The Household Standard UAE · 2026
01
Hello
A note from the founders

hello

None of us grew up with someone else in the house. No one teaches you this: how to hand your home, and your children, to another woman, and get it right.

So we worked it out as we went. We got some of it wrong. The hard part was never her, and never quite us. It was that this work, skilled, daily, holding a whole family steady, had no language of its own. No standard. Nothing that named it properly.

So we made one.

Edgemont is a certification for the women who run our homes. The standard is ours. What it's built on is yours.
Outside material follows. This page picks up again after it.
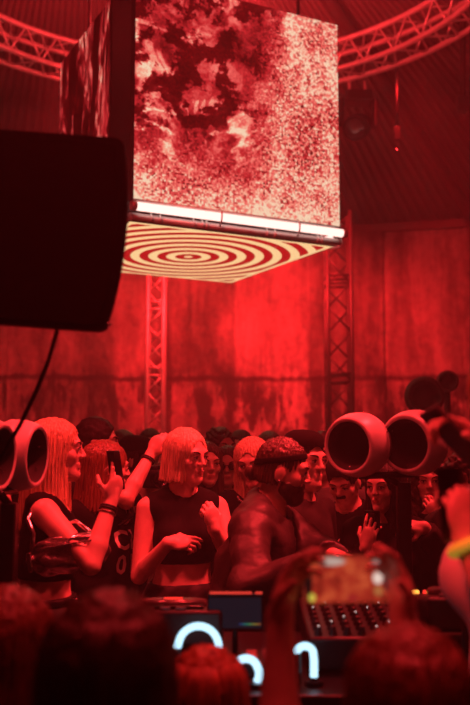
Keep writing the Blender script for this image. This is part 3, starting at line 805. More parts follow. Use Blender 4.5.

The certification is hers.

Skilled work and your family's values, named at last.

With care,
Taryn, Harriet + Tayla
Co-founders · Edgemont

The three of us

Between us we run three homes not unlike yours, each with children in it and someone else in it too, each held steady on an ordinary week by rhythm rather than luck. We know this work from the inside, because we built Edgemont as the people who would use it, not as a company selling to them. And we happen to be very good at the three things a standard like this asks for: knowing what a household actually needs, building the system that holds it, and deciding what counts as skilled work. One each, as it turns out.

Taryn, Harriet and Tayla, founders of Edgemont
Harriet
Harriet
Attention

Harriet's skill is attention. Working out who someone is, what they actually need, and then what to do about it, in what order and why. It is what she does all day, for organisations far larger and more complicated than a single home. Edgemont is the same discipline, brought home.

Tayla
Tayla
Systems

Tayla builds the systems that hold everything together. She has run large, complex programmes from first plan to final delivery, the kind with many moving parts and no room to drop one. Her particular gift is calm: people aligned, details kept, the whole thing running so quietly you forget it is running at all. At Edgemont she brings that same order to the home.

Taryn
Taryn
Standards

Taryn has spent twenty years building the credentials and standards that decide what counts as skilled work, and who has earned the right to be called skilled. She has done it at national scale, for the kind of work done every day and rarely named as such. It is, more or less, exactly what Edgemont is. She is simply doing it now for the women who run our homes.

The rigour behind it

We did not build it on our own. The curriculum was written in consultation with a small advisory group, working across early-years education, child safeguarding, and household management. The standard is assessed by observation rather than examination, on the day, in the practitioner's own work. The safeguarding and data-protection framework behind it was written for this market, not borrowed from another one.

That is the part you do not see on the certificate. It is the part that makes the certificate mean something.